Having been forced into triggering Article 50, and having botched last year’s general election, May’s best option is to secure a business-as-usual backstop arrangement that isn’t time bound.  This would allow the UK to embark on a perpetual Brexit in which nothing really changes, but everyone maintains the fiction that it is going to.

The problem for May, however, is that the backstop position is likely to be the worst of all worlds (unless you are a City of London bankster).  All of the things that people voted against – unchecked immigration, offshoring of jobs, corrupt EU finances, lack of accountability – will remain in place, while Britain’s ability to influence policy – through the Council of Ministers, the Commission and the Parliament – will have been removed.  In short, Britain would be better off remaining.

This, I suspect, is why Corbyn and (his far more competent negotiator) Kier Starmer are in no hurry either to align themselves with pro-remain Tory rebels or to come out unequivocally in favour of overturning the referendum result.  Both have had meetings with the EU negotiating team (as has Scotland’s First Minister) so it is clear that in the event of May’s government falling and a Labour or Labour-led government taking its place, there is a negotiation to be had.  Moreover, the weakness of the EU financial system and the rise of populist movements – most recently in Slovenia – leave the EU bureaucracy more open to a compromise deal on some of Corbyn’s stated red lines such as migration controls, offshoring, state aid rules and public intervention in the economy.

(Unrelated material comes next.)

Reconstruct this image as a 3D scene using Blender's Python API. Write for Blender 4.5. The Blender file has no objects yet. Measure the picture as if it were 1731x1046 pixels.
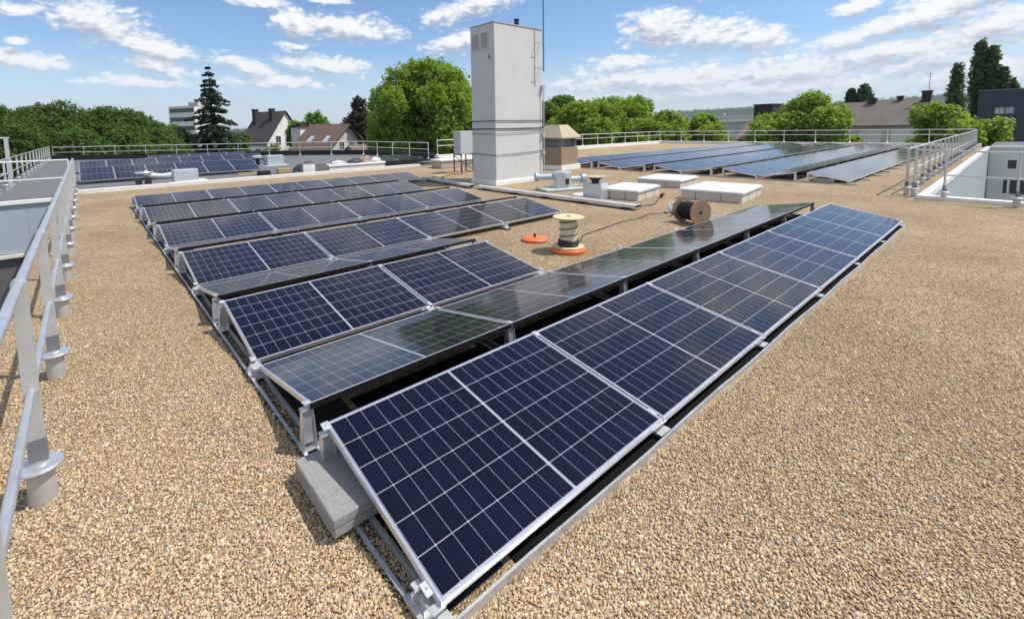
import bpy, math, random
import numpy as np
from mathutils import Vector, Matrix
PI = math.pi
R = math.radians
sc = bpy.context.scene
col = sc.collection
rnd = random.Random(7)
nrg = np.random.default_rng(11)

# ------------------------------------------------------------------ materials
def new_mat(name):
    m = bpy.data.materials.new(name); m.use_nodes = True
    nt = m.node_tree
    return m, nt, nt.nodes['Principled BSDF']

def node(nt, typ, **kw):
    n = nt.nodes.new(typ)
    for k, v in kw.items():
        if k.startswith('i_'):
            key = k[2:]
            key = int(key) if key.isdigit() else key
            n.inputs[key].default_value = v
        else:
            setattr(n, k, v)
    return n

def math_n(nt, op, a, b=None, c=None, clamp=False):
    n = nt.nodes.new('ShaderNodeMath'); n.operation = op; n.use_clamp = clamp
    for i, v in enumerate((a, b, c)):
        if v is None: continue
        if hasattr(v, 'links'): nt.links.new(v, n.inputs[i])
        else: n.inputs[i].default_value = v
    return n.outputs[0]

def mixc(nt, fac, a, b, blend='MIX'):
    n = nt.nodes.new('ShaderNodeMix'); n.data_type = 'RGBA'; n.blend_type = blend
    for s, v in ((0, fac), (6, a), (7, b)):
        if hasattr(v, 'links'): nt.links.new(v, n.inputs[s])
        else: n.inputs[s].default_value = v if s == 0 or len(v) == 4 else (*v, 1)
    return n.outputs[2]

def ramp(nt, fac, stops):
    n = nt.nodes.new('ShaderNodeValToRGB')
    el = n.color_ramp.elements
    while len(el) < len(stops): el.new(.5)
    for e, (p, c) in zip(el, stops):
        e.position = p; e.color = (*c, 1) if len(c) == 3 else c
    nt.links.new(fac, n.inputs[0])
    return n.outputs[0]

def coords(nt, kind='Object'):
    return nt.nodes.new('ShaderNodeTexCoord').outputs[kind]

def noise(nt, vec, scale, detail=4, rough=.55, out=0):
    n = node(nt, 'ShaderNodeTexNoise'); n.inputs['Scale'].default_value = scale
    n.inputs['Detail'].default_value = detail; n.inputs['Roughness'].default_value = rough
    nt.links.new(vec, n.inputs['Vector'])
    return n.outputs[out]

def bump(nt, bs, height, strength=.3, dist=.01):
    b = node(nt, 'ShaderNodeBump'); b.inputs['Strength'].default_value = strength
    b.inputs['Distance'].default_value = dist
    nt.links.new(height, b.inputs['Height']); nt.links.new(b.outputs[0], bs.inputs['Normal'])

def simple(name, colr, rough=.6, metal=0, var=.25, scale=6, bmp=.15, bscale=60, spec=.5, bdist=.004):
    """a plain surface with soft mottling, faint grime and a fine bump"""
    m, nt, bs = new_mat(name)
    co = coords(nt)
    f = noise(nt, co, scale, 6, .6)
    f2 = noise(nt, co, scale * 7, 3, .6)
    fm = math_n(nt, 'MULTIPLY_ADD', f2, .35, math_n(nt, 'MULTIPLY', f, .65))
    lo = tuple(c * (1 - var) for c in colr); hi = tuple(min(1, c * (1 + var)) for c in colr)
    nt.links.new(ramp(nt, fm, [(.3, lo), (.7, hi)]), bs.inputs['Base Color'])
    bs.inputs['Metallic'].default_value = metal
    rr = math_n(nt, 'MULTIPLY_ADD', f, .25, rough - .12)
    nt.links.new(rr, bs.inputs['Roughness'])
    bs.inputs['Specular IOR Level'].default_value = spec
    if bmp: bump(nt, bs, noise(nt, co, bscale, 4, .6), bmp, bdist)
    return m

M = {}
M['alu'] = simple('galvanised_metal', (.62, .64, .66), .42, .75, .14, 9, .05)
M['alu_dull'] = simple('dull_aluminium', (.56, .55, .54), .5, .45, .14, 7, .05)
M['frame'] = simple('anodised_frame', (.72, .73, .75), .36, .85, .06, 8, 0)
M['white_metal'] = simple('white_coated_metal', (.78, .78, .77), .4, 0, .07, 4, .04)
M['bright'] = simple('bright_mill_metal', (.63, .64, .65), .42, .5, .08, 8, .05)
M['concrete_block'] = simple('ballast_concrete', (.285, .277, .272), .92, 0, .26, 60, .8, 190, .25, .005)
M['chimney'] = simple('chimney_render', (.56, .55, .53), .85, 0, .05, 2.2, .25, 40, .3)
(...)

The most likely outcome of Brexit, then, is an amended version of the backstop position currently being developed by the British civil service under May.  Using the pretext of the Irish border, this will maintain the UK-EU trading arrangements (including passporting of financial services) until some unspecified point in the future when the British government agrees a deal with the EU… or, of course, after sufficient time has been allowed to pass to make a second referendum appear reasonable.